I am looking to find a counterexample for the equation $e^{z_{1}z_{2}}=(e^{z_{1}})^{z_{2}}$. Obviously this is wrong due to the choice of branch of multivalued complex function can be different. However, I am troubled in finding one counterexample for it. Choosing $z_{1}=z_{2}$ a same complex number seems easier, but which number can be chosen?
By the way I have tried $z_{1}=z_{2}=\text{Log}(i)$.

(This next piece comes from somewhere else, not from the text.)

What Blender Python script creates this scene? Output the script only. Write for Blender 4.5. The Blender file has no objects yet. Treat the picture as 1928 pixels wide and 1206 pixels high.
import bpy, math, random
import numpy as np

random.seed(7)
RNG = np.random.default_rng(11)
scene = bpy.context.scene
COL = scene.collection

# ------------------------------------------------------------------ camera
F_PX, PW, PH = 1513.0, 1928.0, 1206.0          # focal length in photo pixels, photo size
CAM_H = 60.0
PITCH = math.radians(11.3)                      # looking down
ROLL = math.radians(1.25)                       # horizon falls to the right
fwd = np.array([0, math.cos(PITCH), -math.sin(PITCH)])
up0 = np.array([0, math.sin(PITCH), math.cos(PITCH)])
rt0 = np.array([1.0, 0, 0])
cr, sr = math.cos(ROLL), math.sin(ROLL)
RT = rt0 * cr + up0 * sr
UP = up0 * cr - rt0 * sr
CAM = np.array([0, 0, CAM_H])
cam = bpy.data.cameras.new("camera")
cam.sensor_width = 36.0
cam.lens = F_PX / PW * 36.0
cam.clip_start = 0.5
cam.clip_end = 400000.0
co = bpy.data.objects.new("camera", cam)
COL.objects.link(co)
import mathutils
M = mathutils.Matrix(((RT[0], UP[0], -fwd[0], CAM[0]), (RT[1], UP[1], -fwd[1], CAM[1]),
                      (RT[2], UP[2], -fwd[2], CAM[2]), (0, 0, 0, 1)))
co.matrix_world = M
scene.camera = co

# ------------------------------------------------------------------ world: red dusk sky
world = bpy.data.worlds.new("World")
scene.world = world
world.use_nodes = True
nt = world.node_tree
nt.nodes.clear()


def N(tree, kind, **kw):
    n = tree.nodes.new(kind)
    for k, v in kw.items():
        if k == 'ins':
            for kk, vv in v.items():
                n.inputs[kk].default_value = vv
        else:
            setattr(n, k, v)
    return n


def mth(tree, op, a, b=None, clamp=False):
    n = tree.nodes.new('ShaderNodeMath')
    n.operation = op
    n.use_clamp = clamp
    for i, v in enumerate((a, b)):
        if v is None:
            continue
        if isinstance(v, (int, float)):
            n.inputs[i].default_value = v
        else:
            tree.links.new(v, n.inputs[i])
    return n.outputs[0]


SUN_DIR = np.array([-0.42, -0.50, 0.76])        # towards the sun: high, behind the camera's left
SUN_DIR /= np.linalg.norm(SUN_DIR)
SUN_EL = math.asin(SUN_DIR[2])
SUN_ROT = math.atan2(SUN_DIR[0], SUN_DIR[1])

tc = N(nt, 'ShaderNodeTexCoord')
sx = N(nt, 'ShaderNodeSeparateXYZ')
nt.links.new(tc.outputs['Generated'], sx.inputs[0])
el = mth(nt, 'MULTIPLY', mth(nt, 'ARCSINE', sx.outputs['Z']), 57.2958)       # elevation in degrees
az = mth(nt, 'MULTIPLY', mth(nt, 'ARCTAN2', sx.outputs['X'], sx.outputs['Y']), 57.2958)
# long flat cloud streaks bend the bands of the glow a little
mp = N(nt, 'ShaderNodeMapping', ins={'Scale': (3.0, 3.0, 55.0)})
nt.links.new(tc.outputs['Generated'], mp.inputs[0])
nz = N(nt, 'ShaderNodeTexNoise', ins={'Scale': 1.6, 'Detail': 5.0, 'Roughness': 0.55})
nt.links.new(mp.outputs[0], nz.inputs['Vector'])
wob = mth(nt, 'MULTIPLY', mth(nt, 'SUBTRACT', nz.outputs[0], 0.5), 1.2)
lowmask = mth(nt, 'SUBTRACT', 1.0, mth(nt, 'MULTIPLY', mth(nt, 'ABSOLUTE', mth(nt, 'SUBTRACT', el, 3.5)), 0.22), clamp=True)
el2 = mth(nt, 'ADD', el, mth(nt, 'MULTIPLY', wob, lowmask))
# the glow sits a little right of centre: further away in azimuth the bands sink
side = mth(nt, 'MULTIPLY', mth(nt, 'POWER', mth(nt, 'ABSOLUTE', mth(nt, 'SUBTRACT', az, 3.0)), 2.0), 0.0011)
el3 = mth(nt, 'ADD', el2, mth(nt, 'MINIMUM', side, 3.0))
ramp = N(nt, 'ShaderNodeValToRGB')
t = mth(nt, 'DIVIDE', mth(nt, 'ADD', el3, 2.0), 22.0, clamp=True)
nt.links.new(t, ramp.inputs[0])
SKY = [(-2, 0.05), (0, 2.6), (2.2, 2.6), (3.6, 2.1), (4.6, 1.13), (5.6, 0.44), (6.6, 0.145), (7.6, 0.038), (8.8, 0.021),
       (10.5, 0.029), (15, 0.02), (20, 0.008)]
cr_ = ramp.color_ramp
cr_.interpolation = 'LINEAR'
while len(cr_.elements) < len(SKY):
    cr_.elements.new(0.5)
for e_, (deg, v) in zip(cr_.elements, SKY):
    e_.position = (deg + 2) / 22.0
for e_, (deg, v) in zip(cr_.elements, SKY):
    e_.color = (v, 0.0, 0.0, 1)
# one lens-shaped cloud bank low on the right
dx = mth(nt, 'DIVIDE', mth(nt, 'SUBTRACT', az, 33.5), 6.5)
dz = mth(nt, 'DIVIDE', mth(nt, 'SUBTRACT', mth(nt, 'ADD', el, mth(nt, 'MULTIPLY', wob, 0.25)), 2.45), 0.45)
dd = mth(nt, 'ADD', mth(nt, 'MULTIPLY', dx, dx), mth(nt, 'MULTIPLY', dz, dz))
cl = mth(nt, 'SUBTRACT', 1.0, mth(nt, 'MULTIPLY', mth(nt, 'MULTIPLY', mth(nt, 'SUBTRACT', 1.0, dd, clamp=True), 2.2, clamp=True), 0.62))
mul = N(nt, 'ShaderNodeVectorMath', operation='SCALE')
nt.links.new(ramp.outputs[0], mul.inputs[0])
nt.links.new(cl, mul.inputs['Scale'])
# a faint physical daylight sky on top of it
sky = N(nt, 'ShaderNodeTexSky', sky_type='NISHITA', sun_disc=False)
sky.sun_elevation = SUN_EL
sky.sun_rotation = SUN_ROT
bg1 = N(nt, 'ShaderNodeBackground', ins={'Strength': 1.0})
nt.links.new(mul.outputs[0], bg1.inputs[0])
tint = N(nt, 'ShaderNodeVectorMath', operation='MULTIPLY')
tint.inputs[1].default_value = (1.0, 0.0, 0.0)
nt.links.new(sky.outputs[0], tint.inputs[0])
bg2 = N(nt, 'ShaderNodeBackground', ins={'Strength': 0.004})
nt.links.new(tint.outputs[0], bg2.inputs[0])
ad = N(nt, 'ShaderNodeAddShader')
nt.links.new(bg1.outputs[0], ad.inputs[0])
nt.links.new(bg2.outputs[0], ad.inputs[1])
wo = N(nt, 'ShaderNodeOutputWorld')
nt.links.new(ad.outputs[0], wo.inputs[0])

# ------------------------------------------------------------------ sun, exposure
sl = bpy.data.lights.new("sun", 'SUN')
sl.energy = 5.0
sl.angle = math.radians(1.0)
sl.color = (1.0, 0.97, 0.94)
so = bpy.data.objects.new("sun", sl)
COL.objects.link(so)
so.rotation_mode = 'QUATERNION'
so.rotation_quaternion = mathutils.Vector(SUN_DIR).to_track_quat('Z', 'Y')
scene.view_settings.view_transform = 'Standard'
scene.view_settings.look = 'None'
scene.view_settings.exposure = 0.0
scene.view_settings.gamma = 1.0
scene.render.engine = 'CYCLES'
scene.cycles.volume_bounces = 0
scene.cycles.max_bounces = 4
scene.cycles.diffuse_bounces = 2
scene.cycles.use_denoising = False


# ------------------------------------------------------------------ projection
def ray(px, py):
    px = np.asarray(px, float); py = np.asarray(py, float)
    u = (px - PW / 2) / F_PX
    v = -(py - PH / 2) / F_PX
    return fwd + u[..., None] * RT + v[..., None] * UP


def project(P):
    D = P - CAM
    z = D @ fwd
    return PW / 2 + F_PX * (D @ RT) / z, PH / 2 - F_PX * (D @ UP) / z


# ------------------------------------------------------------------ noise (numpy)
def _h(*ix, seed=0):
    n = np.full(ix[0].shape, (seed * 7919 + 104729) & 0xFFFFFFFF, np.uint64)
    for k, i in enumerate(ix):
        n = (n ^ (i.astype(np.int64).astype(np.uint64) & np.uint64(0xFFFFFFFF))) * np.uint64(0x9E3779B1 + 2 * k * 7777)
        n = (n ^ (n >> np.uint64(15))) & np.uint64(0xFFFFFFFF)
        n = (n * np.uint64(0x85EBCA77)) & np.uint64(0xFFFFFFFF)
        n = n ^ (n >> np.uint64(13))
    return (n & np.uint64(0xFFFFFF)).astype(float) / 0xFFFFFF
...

EDITTED after Joe's comment:
Defining $z^w$ where $z$ and $w$ are both complex numbers.
\begin{equation} z^w=e^{w\text{Log}(z)}=e^{w(\text{Log}\vert z\vert+i\text{Arg}(z))} \end{equation} Here, we choose the principal branch, and the principal argument is $(-\pi,\pi]$.

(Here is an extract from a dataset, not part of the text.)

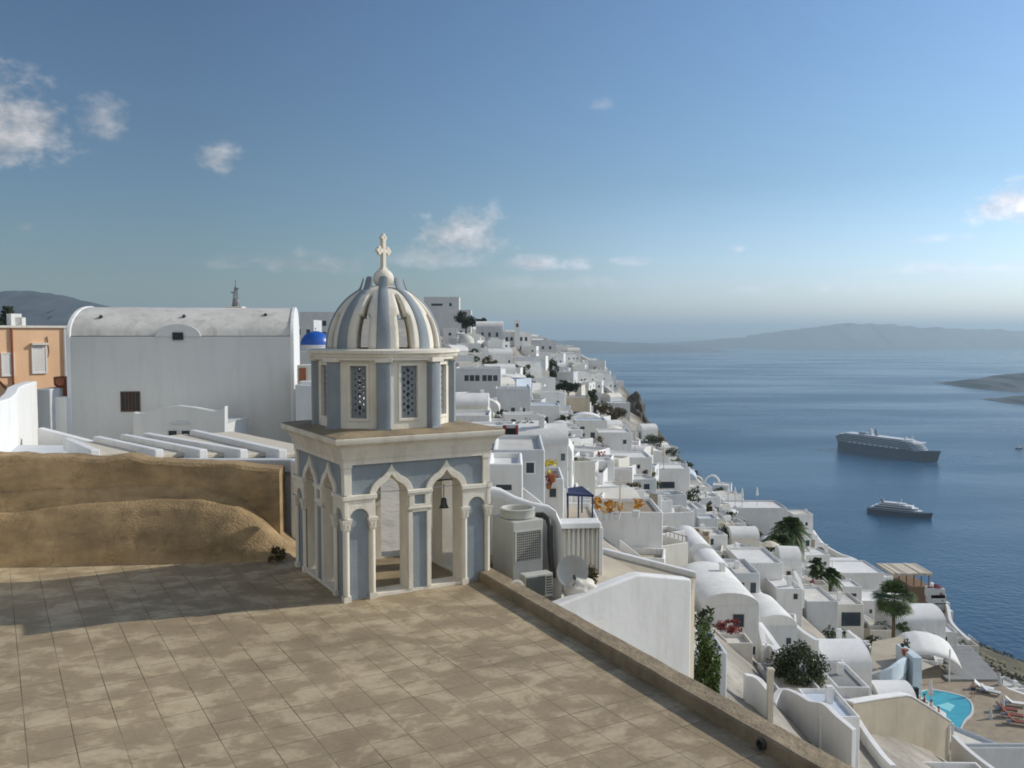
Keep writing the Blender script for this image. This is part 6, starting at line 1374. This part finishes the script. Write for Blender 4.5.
def person(p, rz, label, pose='sit', shirt='towel', pants='navy', hairc='hair'):
    """one skinned body; clothes and hair are its children"""
    root = bpy.data.objects.new('person', bpy.data.meshes.new('person_body')); COL.objects.link(root); tag(root, label, 'person', 'people by the pool')
    if pose == 'stand':
        J = dict(pel=(0, 0, .95), bel=(0, 0, 1.12), che=(0, .01, 1.32), nec=(0, .01, 1.48), hea=(0, -.02, 1.60), top=(0, -.01, 1.72), sL=(.19, .01, 1.40), eL=(.24, .03, 1.12), wL=(.22, -.06, .88), hL=(.21, -.09, .79), sR=(-.19, .01, 1.40), eR=(-.25, .04, 1.13), wR=(-.20, -.12, .95), hR=(-.17, -.18, .90), tL=(.10, 0, .90), kL=(.11, -.01, .50), aL=(.11, .03, .08), fL=(.12, -.14, .03), tR=(-.10, 0, .90), kR=(-.12, -.05, .50), aR=(-.12, .02, .08), fR=(-.13, -.15, .03))
    else:
        J = dict(pel=(0, 0, .47), bel=(0, .03, .64), che=(0, .05, .84), nec=(0, .04, 1.0), hea=(0, .0, 1.12), top=(0, .01, 1.24), sL=(.19, .05, .92), eL=(.25, -.06, .68), wL=(.16, -.28, .60), hL=(.13, -.35, .58), sR=(-.19, .05, .92), eR=(-.25, -.02, .68), wR=(-.18, -.24, .58), hR=(-.15, -.32, .57), tL=(.10, -.03, .47), kL=(.13, -.42, .50), aL=(.12, -.46, .08), fL=(.12, -.60, .03), tR=(-.10, -.03, .47), kR=(-.13, -.42, .50), aR=(-.13, -.44, .08), fR=(-.14, -.58, .03))
    rad = dict(pel=.13, bel=.115, che=.135, nec=.055, hea=.095, top=.075, sL=.058, eL=.043, wL=.03, hL=.035, sR=.058, eR=.043, wR=.03, hR=.035, tL=.085, kL=.057, aL=.04, fL=.035, tR=.085, kR=.057, aR=.04, fR=.035)
    names = list(J); E = [('pel', 'bel'), ('bel', 'che'), ('che', 'nec'), ('nec', 'hea'), ('hea', 'top'), ('che', 'sL'), ('sL', 'eL'), ('eL', 'wL'), ('wL', 'hL'), ('che', 'sR'), ('sR', 'eR'), ('eR', 'wR'), ('wR', 'hR'), ('pel', 'tL'), ('tL', 'kL'), ('kL', 'aL'), ('aL', 'fL'), ('pel', 'tR'), ('tR', 'kR'), ('kR', 'aR'), ('aR', 'fR')]
    me = root.data; me.from_pydata([J[q] for q in names], [(names.index(a), names.index(b)) for a, b in E], []); me.materials.append(M['skin'])
    sk_ = root.modifiers.new('skin', 'SKIN'); root.modifiers.new('sub', 'SUBSURF').levels = 1
    for i, q in enumerate(names): me.skin_vertices[0].data[i].radius = (rad[q], rad[q]); me.skin_vertices[0].data[i].use_root = (q == 'pel')
    def cloth(name, js, k, m):
        o = bpy.data.objects.new(name, bpy.data.meshes.new(name)); COL.objects.link(o); o.parent = root; ee = [(js.index(a), js.index(b)) for a, b in E if a in js and b in js]
        def shr(q):
            v = Vector(J[q]); 
            if q in ('eL', 'eR'): s = Vector(J['s' + q[1]]); v = s + (v - s) * .6
            if q in ('kL', 'kR'): s = Vector(J['t' + q[1]]); v = s + (v - s) * .8
            return v
        o.data.from_pydata([shr(q) for q in js], ee, []); o.data.materials.append(M[m]); o.modifiers.new('skin', 'SKIN'); o.modifiers.new('sub', 'SUBSURF').levels = 1
        for i, q in enumerate(js): o.data.skin_vertices[0].data[i].radius = (rad[q] * k,) * 2; o.data.skin_vertices[0].data[i].use_root = (i == 0)
    cloth('shirt', ['bel', 'che', 'sL', 'eL', 'sR', 'eR'], 1.18, shirt); cloth('shorts', ['pel', 'tL', 'kL', 'tR', 'kR'], 1.15, pants)
    hb = Vector(J['hea']); MB().lathe([(.108 * math.cos(R(90) * q / 6), .108 * math.sin(R(90) * q / 6)) for q in range(7)], 12, (hb.x, hb.y + .025, hb.z + .06)).build('hair', hairc, root, smooth=True)
    fc = MB(); fc.box(-.014, .014, hb.y - .125, hb.y - .08, hb.z - .01, hb.z + .03)
    for s in (-1, 1): fc.box(s * .035 - .012, s * .035 + .012, hb.y - .10, hb.y - .085, hb.z + .03, hb.z + .045)
    fc.build('face', 'skin', root)
    root.location = tuple(p); root.rotation_euler.z = rz; return root
def bench(p, rz, w_, label):
    o = empty('bench', label, 'bench', tuple(p), rz); MB().box(-w_ / 2, w_ / 2, -.25, .3, .33, .42).build('seat', 'woodp', o)
    for s in (-1, 1): MB().box(s * (w_ / 2 - .15) - .05, s * (w_ / 2 - .15) + .05, -.2, .28, 0, .329).build('leg', 'metal', o)
pw0 = [(918, 703), (926, 709), (933, 715), (940, 720)]
tz = onz(930, 716, pz + .9)
plat = [onz(x, y, pz + .9) for x, y in ((908, 697), (916, 693), (946, 713), (947, 722), (941, 726))]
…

For all $z_1,z_2\in\mathbb C$, $\DeclareMathOperator{\Log}{Log}$ \begin{align} \exp(z_1z_2)=\exp(z_1)^{z_2}&\iff \exp(z_1z_2)=\exp(z_2\Log(\exp(z_1)) \\[5pt] &\iff \exists n\in\mathbb Z: z_1z_2=z_2\Log(\exp(z_1))+2\pi in \, . \end{align} Hence, if $\Log(\exp(z_1))=z_1$, then it is true that $\exp(z_1z_2)=\exp(z_1)^{z_2}$. So to find a counter-example, we need to find a $z_1$ for which this does not hold. For instance, if we let $z_1=2\pi i$, then \begin{align} \exp(z_1z_2)=\exp(z_1)^{z_2}&\iff \exists n\in \mathbb Z:(2\pi i)z_2=2\pi i n \\[5pt] &\iff z_2\in\mathbb Z \, . \end{align} Now let $z_2$ be a non-integer. Then, $\exp(z_1z_2)\neq\exp(z_1)^{z_2}$.